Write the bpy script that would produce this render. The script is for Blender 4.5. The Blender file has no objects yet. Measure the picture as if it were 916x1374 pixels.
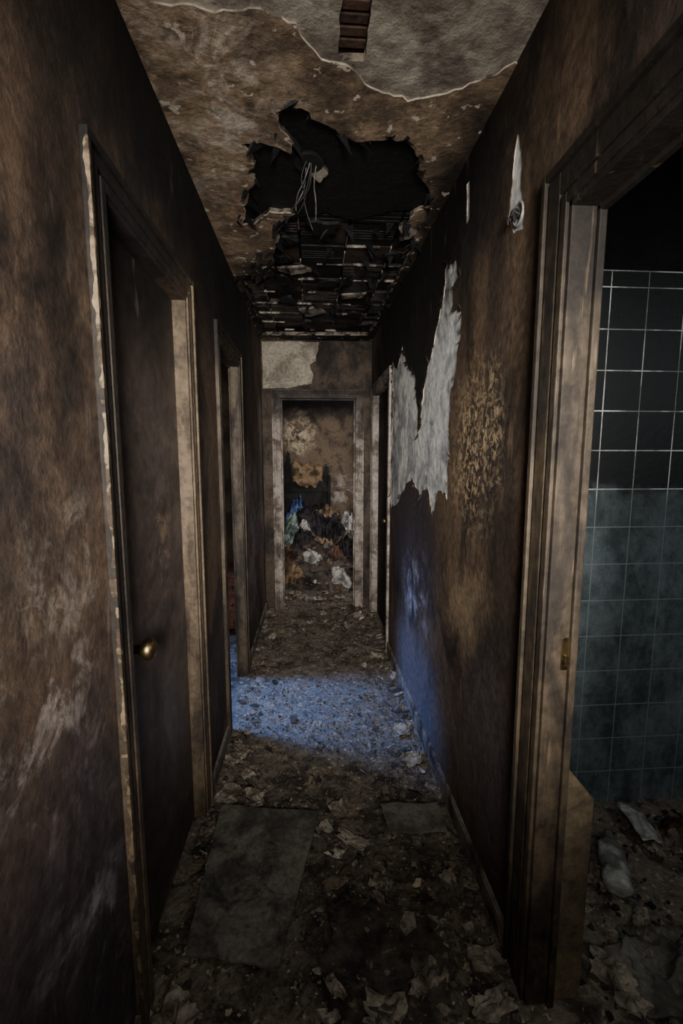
import bpy, bmesh, math, random
from mathutils import Vector, Matrix, noise
R=random.Random(7)
FZ=-0.04; CZ=2.435
XL=-0.44; XR=0.56; YE=4.1
def lin(c):
    return tuple(((v/255)/12.92 if v/255<=0.04045 else ((v/255+0.055)/1.055)**2.4) for v in c)+(1,)

# ------------------------------------------------------------------ materials
class NB:
    def __init__(s,name):
        s.m=bpy.data.materials.new(name); s.m.use_nodes=True
        s.t=s.m.node_tree; s.n=s.t.nodes; s.l=s.t.links
        s.b=s.n['Principled BSDF']; s.pos=s.n.new('ShaderNodeNewGeometry').outputs['Position']
    def math(s,op,a,b=None,clamp=False):
        n=s.n.new('ShaderNodeMath'); n.operation=op; n.use_clamp=clamp
        for i,v in enumerate((a,b)):
            if v is None: continue
            if isinstance(v,(int,float)): n.inputs[i].default_value=v
            else: s.l.new(v,n.inputs[i])
        return n.outputs[0]
    def vmath(s,op,a,b=None):
        n=s.n.new('ShaderNodeVectorMath'); n.operation=op
        for i,v in enumerate((a,b)):
            if v is None: continue
            if isinstance(v,(tuple,list)): n.inputs[i].default_value=v
            else: s.l.new(v,n.inputs[i])
        return n
    def noise(s,scale,detail=6,rough=.6,dist=0,stretch=None,col=False):
        n=s.n.new('ShaderNodeTexNoise'); n.inputs['Scale'].default_value=scale
        n.inputs['Detail'].default_value=detail; n.inputs['Roughness'].default_value=rough
        n.inputs['Distortion'].default_value=dist
        v=s.pos
        if stretch: v=s.vmath('MULTIPLY',s.pos,stretch).outputs[0]
        s.l.new(v,n.inputs['Vector'])
        return n.outputs['Color' if col else 'Fac']
    def ramp(s,v,a,b,lo=0.,hi=1.):
        n=s.n.new('ShaderNodeMapRange'); n.interpolation_type='SMOOTHSTEP'
        s.l.new(v,n.inputs[0]); n.inputs[1].default_value=a; n.inputs[2].default_value=b
        n.inputs[3].default_value=lo; n.inputs[4].default_value=hi
        return n.outputs[0]
    def mix(s,f,a,b):
        n=s.n.new('ShaderNodeMix'); n.data_type='RGBA'
        for i,v in ((0,f),(6,a),(7,b)):
            if isinstance(v,(int,float)): n.inputs[i].default_value=v
            elif isinstance(v,tuple): n.inputs[i].default_value=v
            else: s.l.new(v,n.inputs[i])
        return n.outputs[2]
    def bump(s,h,st,d=.01):
        n=s.n.new('ShaderNodeBump'); n.inputs['Strength'].default_value=st; n.inputs['Distance'].default_value=d
        s.l.new(h,n.inputs['Height']); s.l.new(n.outputs[0],s.b.inputs['Normal'])

def grime(name,base,alt,layers=(),rough=.75,scale=3.,bump=.4,speck=None,stretch=None,fine=40,spec=.3,altr=(.42,.62),streak=None,soot=None):
    """layers: (color, center, radius, distort, soft, thrscale, thr(lo,hi)|None, strength)"""
    b=NB(name)
    n1=b.noise(scale,8,.62,.6,stretch)
    col=b.mix(b.ramp(n1,*altr),lin(base),lin(alt))
    if soot:
        s1=b.noise(soot[0],9,.68,1.2,(1,1,.6))
        col=b.mix(b.ramp(s1,soot[1],soot[1]+.22,0,soot[2]),col,lin((16,13,12)))
    dn=None
    for (c,cen,rad,dist,soft,ts,thr,st) in layers:
        if dn is None:
            dn=b.vmath('SUBTRACT',b.noise(5,6,.65,0,None,True),(.5,.5,.5)).outputs[0]
        sc=b.vmath('MULTIPLY',dn,(dist*1.6,)*3).outputs[0]
        p=b.vmath('ADD',b.pos,sc).outputs[0]
        p=b.vmath('SUBTRACT',p,cen).outputs[0]
        p=b.vmath('DIVIDE',p,rad).outputs[0]
        L=b.vmath('LENGTH',p).outputs['Value']
        m=b.ramp(L,1.0,1.0-soft)
        if thr:
            m=b.math('MULTIPLY',m,b.ramp(b.noise(ts,8,.72,.8),*thr))
        m=b.math('MULTIPLY',m,st)
        col=b.mix(m,col,lin(c))
    nf=b.noise(fine,6,.7)
    dark=b.ramp(nf,.3,.7,.62,1.25)
    n=b.n.new('ShaderNodeVectorMath'); n.operation='SCALE'
    b.l.new(col,n.inputs[0]); b.l.new(dark,n.inputs['Scale']); col=n.outputs[0]
    if speck:
        v=b.n.new('ShaderNodeTexNoise'); v.inputs['Scale'].default_value=speck[1]; v.inputs['Detail'].default_value=3
        b.l.new(b.pos,v.inputs['Vector'])
        col=b.mix(b.ramp(v.outputs[0],speck[2],speck[2]+.05),col,lin(speck[0]))
    if streak:
        s2=b.noise(1,5,.6,.3,streak[1])
        col=b.mix(b.ramp(s2,streak[2],streak[2]+.12,0,streak[3]),col,lin(streak[0]))
    b.l.new(col,b.b.inputs['Base Color'])
    b.l.new(b.ramp(n1,.3,.7,rough-.12,rough+.12),b.b.inputs['Roughness'])
    b.b.inputs['Specular IOR Level'].default_value=spec
    h=b.math('ADD',b.noise(14,7,.65),b.math('MULTIPLY',nf,.35))
    b.bump(h,bump,.012)
    return b.m

SOOT=(14,12,11)
M={}
M['wallL']=grime('sooty_paint_left',(92,74,59),(56,46,39),[
  (SOOT,(XL,1.7,2.45),(.4,1.9,.70),.35,.7,3,None,.96),
  (SOOT,(XL,0.55,2.6),(.4,.7,.85),.35,.75,3,None,.88),
  (SOOT,(XL,2.7,2.0),(.4,1.0,1.0),.3,.7,3,None,.88),
  (SOOT,(XL,.86,1.75),(.4,.14,.6),.2,.8,3,None,.7),
  ((56,49,52),(XL,.75,.45),(.4,.6,.7),.3,.6,3,None,.75),
  ((160,150,153),(XL,.80,.40),(.4,.25,.5),.3,.8,5,(.44,.70),.75),
  ((165,153,143),(XL,.72,.98),(.4,.25,.32),.2,.8,9,(.49,.68),.8),
  ((145,132,116),(XL,.82,1.2),(.4,.16,.18),.2,.8,11,(.48,.64),.6),
  ((130,118,122),(XL,3.2,.8),(.4,.9,.8),.3,.6,5,(.4,.6),.75),
 ],scale=2.6,stretch=(1,1.2,.7),streak=((134,120,108),(30,26,5),.62,.3),soot=(2.6,.46,.85),bump=.45)
M['wallR']=grime('sooty_paint_right',(102,83,65),(64,52,43),[
  (SOOT,(XR,1.9,2.5),(.4,1.1,.78),.35,.65,3,None,.96),
  (SOOT,(XR,2.9,2.0),(.4,1.25,1.0),.3,.5,3,None,.94),
  ((62,54,57),(XR,2.45,.95),(.4,.8,.5),.25,.5,3,None,.86),
  ((110,106,114),(XR,2.3,.18),(.4,.9,.36),.25,.6,3,None,.6),
  ((190,189,192),(XR,2.3,.66),(.4,.42,.34),.3,.9,6,(.44,.66),.75),
  ((200,174,134),(XR,1.5,1.42),(.4,.32,.42),.25,.9,34,(.46,.60),.8),
  ((164,140,110),(XR,1.55,.85),(.4,.3,.2),.2,.9,4,None,.55),
  ((30,25,22),(XR,1.25,1.0),(.4,.2,.45),.3,.8,3,None,.6),
  ((30,25,22),(XR,1.12,1.9),(.4,.12,.5),.2,.8,3,None,.6),
  ((90,78,76),(XR,1.3,.4),(.4,.4,.45),.3,.7,3,None,.7),
 ],scale=2.6,stretch=(1,1.2,.6),streak=((144,122,96),(30,22,3),.62,.3),soot=(2.6,.46,.82),bump=.45)
M['plasterR']=grime('exposed_gypsum',(224,222,216),(156,158,160),[
  ((50,43,38),(XR,1.75,2.12),(.4,.3,.24),.2,.6,10,(.36,.6),.8),
  ((60,54,50),(XR,3.0,1.6),(.4,.35,.7),.3,.7,8,(.36,.6),.7),
  ((110,112,120),(XR,2.3,1.2),(.4,.6,.25),.2,.6,8,(.45,.6),.5)],scale=6,bump=.4,fine=25,soot=(5,.56,.6))
M['ceilpaint']=grime('smoked_ceiling_paint',(146,124,100),(98,82,66),[
  (SOOT,(.15,3.3,CZ),(.9,1.3,.5),.25,.35,3,None,.96),
  (SOOT,(.56,1.95,CZ),(.14,.8,.5),.15,.7,3,None,.92),
  ((198,184,166),(-.25,1.5,CZ),(.3,.7,.3),.3,.8,8,(.45,.62),.75),
  ((120,74,62),(-.25,2.0,CZ),(.2,.4,.3),.2,.8,9,(.48,.62),.5),
  ((30,25,22),(.12,1.75,CZ),(.5,.5,.3),.3,.6,7,(.38,.64),.75),
 ],scale=5,bump=1.0,speck=((190,176,156),24,.64),soot=(4.5,.54,.5))
M['ceilplaster']=grime('ceiling_plaster',(156,146,131),(112,102,90),[
  (SOOT,(.15,3.2,CZ),(.9,1.1,.5),.25,.4,3,None,.96)],scale=5,bump=.9,fine=18,soot=(4,.55,.5))
M['rim']=grime('broken_plaster_edge',(170,158,140),(84,74,64),scale=9,bump=.5,soot=(8,.52,.7))
M['rimdark']=grime('scorched_plaster_edge',(120,108,94),(40,34,30),scale=14,bump=.5)
M['char']=grime('charred_lath',(20,18,17),(10,9,9),scale=7,bump=.9,rough=.62,spec=.4)
M['tilebrick']=grime('burnt_hollow_brick',(64,51,43),(20,17,15),scale=6,bump=.8,rough=.6,soot=(5,.44,.9))
M['brickred']=grime('exposed_brick',(74,54,42),(44,34,28),scale=12,bump=.6,soot=(9,.5,.7))
M['mortar']=grime('mortar_bits',(150,140,128),(54,48,43),scale=14,bump=.6)
M['floor']=grime('ash_covered_floor',(122,111,96),(60,53,47),[
  ((130,126,120),(0,2.4,FZ),(.7,.6,.4),.3,.6,9,(.4,.6),.7),
  ((36,31,27),(.2,1.2,FZ),(.45,.5,.4),.3,.5,6,(.38,.62),.65)],scale=9,bump=1.5,fine=55,speck=((166,152,130),48,.62),rough=.85,soot=(6,.54,.6))
M['door']=grime('smoked_door',(86,75,69),(64,55,50),[
  (SOOT,(-.47,1.4,2.1),(.4,.7,.7),.2,.7,3,None,.8),
  ((150,122,96),(-.47,1.42,1.1),(.4,.12,.28),.1,.8,13,(.50,.62),.6)],scale=2,bump=.12,fine=20,rough=.5,streak=((120,104,92),(20,14,6),.64,.4))
M['door_dark']=grime('burnt_door',(40,33,30),(18,15,14),scale=3,bump=.3)
M['trim']=grime('smoked_wood_trim',(78,66,51),(46,39,32),[
  ((26,21,18),(XL,1.3,2.0),(.5,1.6,.3),.15,.6,3,None,.9),
  ((26,21,17),(XR,.5,2.05),(.5,1.1,.55),.2,.6,3,None,.9)],scale=5,bump=.3,stretch=(2,2,.5),fine=30,rough=.65,soot=(5,.48,.75),streak=((128,110,86),(40,40,4),.60,.4))
M['board']=grime('dirty_cream_board',(104,90,68),(76,65,51),scale=4,bump=.3,soot=(5,.56,.5))
M['trimL']=grime('burnt_door_casing',(96,81,63),(50,41,33),[
  ((16,13,12),(XL,.95,1.5),(.5,.3,1.0),.1,.5,3,None,.85),
  ((20,16,14),(XL,1.2,2.1),(.5,.6,.35),.1,.5,3,None,.85)],scale=5,bump=.4,stretch=(1,1,.35),fine=40,soot=(5,.50,.7))
M['flake']=grime('cream_paint_flake',(122,104,80),(60,49,38),scale=14,bump=.6,altr=(.45,.55))
M['trimE']=grime('pale_trim',(152,140,128),(90,79,70),[
  ((34,28,25),(.1,4.1,2.0),(1,.5,.45),.15,.7,3,None,.88)],scale=6,bump=.3,soot=(5,.50,.65))
M['base']=grime('sooty_baseboard',(126,118,108),(62,54,48),scale=8,bump=.3,soot=(6,.5,.7))
b=NB('smoked_bathroom_tile')
sp=b.n.new('ShaderNodeSeparateXYZ'); b.l.new(b.pos,sp.inputs[0])
zz=b.math('ADD',sp.outputs[2],b.math('MULTIPLY',b.math('SUBTRACT',b.noise(9,8,.7),.5),.25))
c1=b.mix(b.ramp(b.noise(7,9,.8,0,(1,1,.6)),.34,.66),lin((112,121,122)),lin((58,66,68)))
c1=b.mix(b.ramp(zz,1.0,1.3,0,.4),c1,lin((38,41,41)))
c1=b.mix(b.ramp(zz,1.22,1.30),c1,lin((13,12,11)))
c1=b.mix(b.ramp(b.noise(40,8,.8),.48,.72,0,.6),c1,lin((24,24,24)))
b.l.new(c1,b.b.inputs['Base Color']); b.b.inputs['Roughness'].default_value=.6; b.bump(b.noise(30),.2)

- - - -

§ DESCRIPTION OF THE TASK:
Leave out any pictures, please, and quote only the lines from the top of the data through the line that contains "return tuple(((v/255)/12.92 if".

§ SOLUTION:
Write the bpy script that would produce this render. The script is for Blender 4.5. The Blender file has no objects yet. Measure the picture as if it were 916x1374 pixels.
import bpy, bmesh, math, random
from mathutils import Vector, Matrix, noise
R=random.Random(7)
FZ=-0.04; CZ=2.435
XL=-0.44; XR=0.56; YE=4.1
def lin(c):
    return tuple(((v/255)/12.92 if v/255<=0.04045 else ((v/255+0.055)/1.055)**2.4) for v in c)+(1,)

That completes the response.